En ces temps de crise économique mondiale cette histoire de trois braves types piégés par les aléas de la vie et le pouvoir de l'argent résonne avec une force toute particulière. De la même manière qu'"Infernal Affairs" le film fonctionne car il reste attaché à l'humain, aussi bien dans ses faiblesses que dans sa grandeur. Servie par une photographie soignée la mise en scène s'adapte à ce que vit le trio principal. La rugosité de l'approche n'empêche cependant pas quelques mouvements de caméra virtuoses mais jamais ostentatoires, toujours au service de la situation. Le montage quand à lui s'emploie à dramatiser, parfois un peu trop comme lors d'une séance de trading un peu surréaliste, l'ensemble avec une certaine efficacité. Le rythme du film, dans une lente acceleration, permet à la tension de s'installer naturellement et durablement. L'ensemble ne perd jamais en intérêt et certaines séquences, de part leur traitement et leur importance dans la narration, sont vraiment marquantes.
"Overheard" a donc tout de l'excellent polar... sauf son dernier quart d'heure. On serait bien resté sur la superbe impression laissé par l'avant-dernière séquence : celle où tout se noue et se dénoue dans un grand moment d'émotion et de tension qui avait tout de la fin parfaite. Au lieu de ça le film continue avec une cascade de twists plus ou moins douteux changeant la tonalité du film et offrant une fin plus ouverte, plus consensuelle, plus banale, moins forte.
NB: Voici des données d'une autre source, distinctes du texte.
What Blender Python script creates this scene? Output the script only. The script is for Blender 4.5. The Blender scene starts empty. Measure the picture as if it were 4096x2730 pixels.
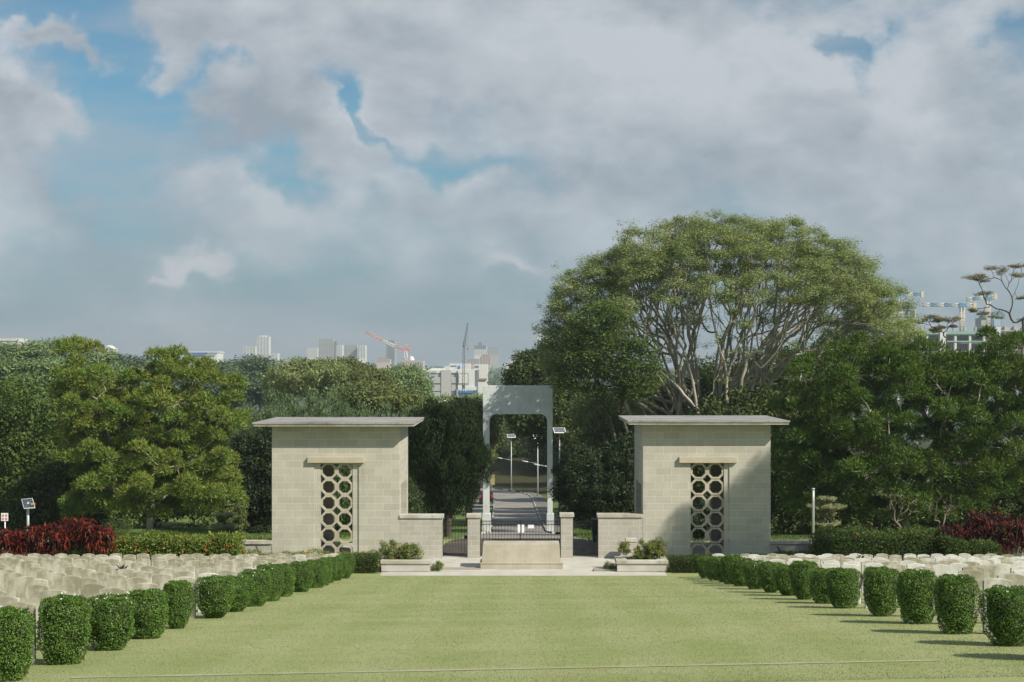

Il est curieux de noter que 2 ans plus tard arrive sur les écrans un "Overheard II", une suite qui semble a priori inutile tant "Overheard" forme un tout cohérent et fermé... sauf cette fin qui semble insérée aux forceps. Un épilogue qui a le sale goût de la directive de producteur (ou peut-être même des réalisateurs eux-même) effrayé à l'idée que le potentiel succès du film ne puisse pas être franchisé.
Quelle que soit les vraies raisons de cette fausse note finale elle ne doit pas occulter la qualité du travail effectué par Alan Mark et Felix Chong sur le reste du métrage. Un film fort et envoutant qui n'a pas connu de distribution sous nos latitudes, pas plus que de sortie Blu-ray/DVD pour réparer l'affront. Comble de l'ironie même les éditions HK ont des soucis réguliers d'approvisionnement. Malgré les embuches pour se le procurer, malgré son épilogue suspect "Overheard" mérite d'être découvert, c'est un film original, intense, sombre, émouvant, maitrisé. Tout simplement un grand polar.